Home Departmental News Alumni Lecture Series – Steve Jackson: Maintenance, Repair, Hope

Alumni Lecture Series – Steve Jackson: Maintenance, Repair, Hope

January 18, 2017

What does it mean to fix things?  And how might starting from maintenance and repair, instead of design, innovation, invention, etc. – change how we think about technology, art, and creative human action in the world?  This talk will draw on recent and older work in philosophy, sociology and technology studies to make the case for repair as a crucial but widely undervalued dimension in our relationships with the non-human world.  It will also report on a wide-ranging program of ethnographic research with fixing communities from around the country and around the world – from mobile phone repair workers in Namibia and Bangladesh, to amateur repair movements in Europe and the U.S., to installation and new media art projects that take technology breakdown and repair as a central method and topic of work.  It concludes with speculation on the nature of maintenance and repair as a form of ordinary hope.
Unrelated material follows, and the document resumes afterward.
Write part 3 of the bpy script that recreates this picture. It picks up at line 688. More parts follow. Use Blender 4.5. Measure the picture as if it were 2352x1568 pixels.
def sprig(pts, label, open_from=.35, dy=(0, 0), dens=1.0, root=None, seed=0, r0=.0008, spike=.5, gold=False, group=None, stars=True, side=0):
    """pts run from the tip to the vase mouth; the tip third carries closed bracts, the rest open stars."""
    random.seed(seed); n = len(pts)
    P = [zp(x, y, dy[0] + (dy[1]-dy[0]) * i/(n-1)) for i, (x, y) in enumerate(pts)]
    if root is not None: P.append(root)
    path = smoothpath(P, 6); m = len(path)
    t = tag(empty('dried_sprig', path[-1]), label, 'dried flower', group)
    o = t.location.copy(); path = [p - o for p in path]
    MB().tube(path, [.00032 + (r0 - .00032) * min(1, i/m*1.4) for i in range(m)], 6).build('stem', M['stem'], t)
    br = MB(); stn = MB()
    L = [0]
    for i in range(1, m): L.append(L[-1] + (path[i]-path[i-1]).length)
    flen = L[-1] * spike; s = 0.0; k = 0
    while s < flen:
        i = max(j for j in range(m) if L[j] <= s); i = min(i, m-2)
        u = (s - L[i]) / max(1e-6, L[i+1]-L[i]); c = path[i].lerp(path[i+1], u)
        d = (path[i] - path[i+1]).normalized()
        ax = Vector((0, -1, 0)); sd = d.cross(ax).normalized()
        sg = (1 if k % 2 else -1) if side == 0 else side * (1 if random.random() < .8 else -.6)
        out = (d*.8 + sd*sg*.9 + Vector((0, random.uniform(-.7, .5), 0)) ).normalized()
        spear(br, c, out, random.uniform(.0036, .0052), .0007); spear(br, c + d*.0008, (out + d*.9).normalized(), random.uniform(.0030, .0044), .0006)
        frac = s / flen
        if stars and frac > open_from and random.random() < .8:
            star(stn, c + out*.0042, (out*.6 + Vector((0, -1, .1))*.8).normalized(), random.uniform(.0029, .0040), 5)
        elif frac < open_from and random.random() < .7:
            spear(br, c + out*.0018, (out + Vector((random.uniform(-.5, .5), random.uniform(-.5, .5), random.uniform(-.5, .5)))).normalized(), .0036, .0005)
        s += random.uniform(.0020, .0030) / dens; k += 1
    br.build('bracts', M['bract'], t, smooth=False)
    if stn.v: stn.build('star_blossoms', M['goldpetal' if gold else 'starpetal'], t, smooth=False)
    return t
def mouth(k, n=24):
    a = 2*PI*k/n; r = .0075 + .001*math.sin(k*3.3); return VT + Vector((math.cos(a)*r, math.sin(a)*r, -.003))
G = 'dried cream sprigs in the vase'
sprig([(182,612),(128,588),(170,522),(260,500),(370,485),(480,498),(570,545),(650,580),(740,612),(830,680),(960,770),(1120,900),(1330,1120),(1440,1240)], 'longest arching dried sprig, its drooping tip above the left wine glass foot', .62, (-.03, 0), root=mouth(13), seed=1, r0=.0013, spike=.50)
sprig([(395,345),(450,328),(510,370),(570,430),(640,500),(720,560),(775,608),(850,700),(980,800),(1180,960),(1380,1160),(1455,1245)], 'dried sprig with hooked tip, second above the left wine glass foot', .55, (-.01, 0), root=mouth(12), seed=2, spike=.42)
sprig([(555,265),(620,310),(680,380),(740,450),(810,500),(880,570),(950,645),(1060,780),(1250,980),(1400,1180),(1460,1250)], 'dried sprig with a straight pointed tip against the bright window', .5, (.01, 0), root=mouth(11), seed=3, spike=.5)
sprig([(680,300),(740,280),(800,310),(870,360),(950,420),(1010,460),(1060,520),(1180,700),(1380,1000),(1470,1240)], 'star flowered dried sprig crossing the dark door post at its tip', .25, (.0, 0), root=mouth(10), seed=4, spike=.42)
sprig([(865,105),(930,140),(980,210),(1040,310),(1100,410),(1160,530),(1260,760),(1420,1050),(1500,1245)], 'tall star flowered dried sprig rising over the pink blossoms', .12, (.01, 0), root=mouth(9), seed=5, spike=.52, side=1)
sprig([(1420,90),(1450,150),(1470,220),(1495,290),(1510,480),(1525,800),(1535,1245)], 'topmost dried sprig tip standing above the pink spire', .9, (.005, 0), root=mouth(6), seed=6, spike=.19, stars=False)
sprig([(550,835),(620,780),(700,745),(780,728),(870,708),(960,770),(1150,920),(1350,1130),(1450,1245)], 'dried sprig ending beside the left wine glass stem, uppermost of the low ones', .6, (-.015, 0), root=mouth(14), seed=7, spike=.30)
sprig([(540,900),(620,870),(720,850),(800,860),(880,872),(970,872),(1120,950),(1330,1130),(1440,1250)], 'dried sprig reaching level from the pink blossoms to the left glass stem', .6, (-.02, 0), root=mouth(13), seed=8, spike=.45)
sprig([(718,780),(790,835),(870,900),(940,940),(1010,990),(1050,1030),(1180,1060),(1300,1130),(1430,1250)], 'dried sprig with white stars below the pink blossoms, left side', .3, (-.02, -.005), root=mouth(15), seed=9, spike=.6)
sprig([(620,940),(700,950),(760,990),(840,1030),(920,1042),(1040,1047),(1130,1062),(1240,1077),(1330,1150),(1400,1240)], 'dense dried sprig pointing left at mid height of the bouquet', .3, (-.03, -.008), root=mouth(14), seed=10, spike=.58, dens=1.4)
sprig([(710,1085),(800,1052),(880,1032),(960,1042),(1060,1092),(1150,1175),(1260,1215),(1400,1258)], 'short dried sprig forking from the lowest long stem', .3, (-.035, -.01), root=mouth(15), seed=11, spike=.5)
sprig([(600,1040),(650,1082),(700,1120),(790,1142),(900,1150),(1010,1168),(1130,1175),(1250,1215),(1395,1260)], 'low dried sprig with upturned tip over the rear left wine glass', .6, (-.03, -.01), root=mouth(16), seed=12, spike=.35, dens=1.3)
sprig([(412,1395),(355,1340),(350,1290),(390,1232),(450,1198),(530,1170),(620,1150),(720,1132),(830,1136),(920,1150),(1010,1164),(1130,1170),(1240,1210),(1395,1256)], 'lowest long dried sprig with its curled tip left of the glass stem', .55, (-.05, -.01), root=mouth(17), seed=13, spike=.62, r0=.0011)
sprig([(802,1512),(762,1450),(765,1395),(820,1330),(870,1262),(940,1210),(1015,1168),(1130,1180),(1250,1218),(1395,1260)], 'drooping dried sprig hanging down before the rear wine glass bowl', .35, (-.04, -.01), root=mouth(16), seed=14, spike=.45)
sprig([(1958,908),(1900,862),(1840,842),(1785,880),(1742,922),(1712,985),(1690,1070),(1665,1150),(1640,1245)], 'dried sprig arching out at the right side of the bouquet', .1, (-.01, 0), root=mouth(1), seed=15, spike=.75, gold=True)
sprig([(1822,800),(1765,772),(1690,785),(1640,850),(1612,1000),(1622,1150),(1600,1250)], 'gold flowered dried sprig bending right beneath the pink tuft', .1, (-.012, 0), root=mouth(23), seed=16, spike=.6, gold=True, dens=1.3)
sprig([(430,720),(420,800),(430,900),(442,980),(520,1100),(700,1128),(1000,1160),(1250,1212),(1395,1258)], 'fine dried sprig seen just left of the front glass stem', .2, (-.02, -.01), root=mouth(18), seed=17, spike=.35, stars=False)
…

Bio: Steve Jackson is a faculty member in the Department of Information Science at Cornell University, with additional graduate field appointments in Communication, Public Affairs, and Science and Technology Studies. Along with his intrepid colleague Phoebe Sengers, he is also co-Director of Graduate Studies for Information Science.

Dr. Jackson teaches and conducts research in the areas of scientific collaboration, technology policy, democratic governance, and global development. More specifically, he studies how people organize, fight, and work together around collective projects of all sorts in which technology plays a central role. He also studies how infrastructure – social and material forms foundational to other kinds of human action – gets built, stabilized, and sometimes undone. This brings him regularly into worlds of policy (especially technology, research, and development policy), organizational or institutional analysis, and occasionally into design (mostly as analyst and critic). He spends much of his time doing ethnographic and sometimes historiographic research, where he studies how shifting policies, emerging technologies, and cultural innovation meet complex and historically-layered fields of practice. He thinks a lot about governance – how order is produced and maintained in complex sociotechnical systems; time – how we experience, organize, design, and work around the temporal flows and patterns that shape and define individual and collective activity in the world; and breakdown, maintenance and repair – as sites of innovation, power, and ethics in complex sociotechnical systems.  At the broadest level, he studies how things change and how they stay the same, in a world that is furiously doing both.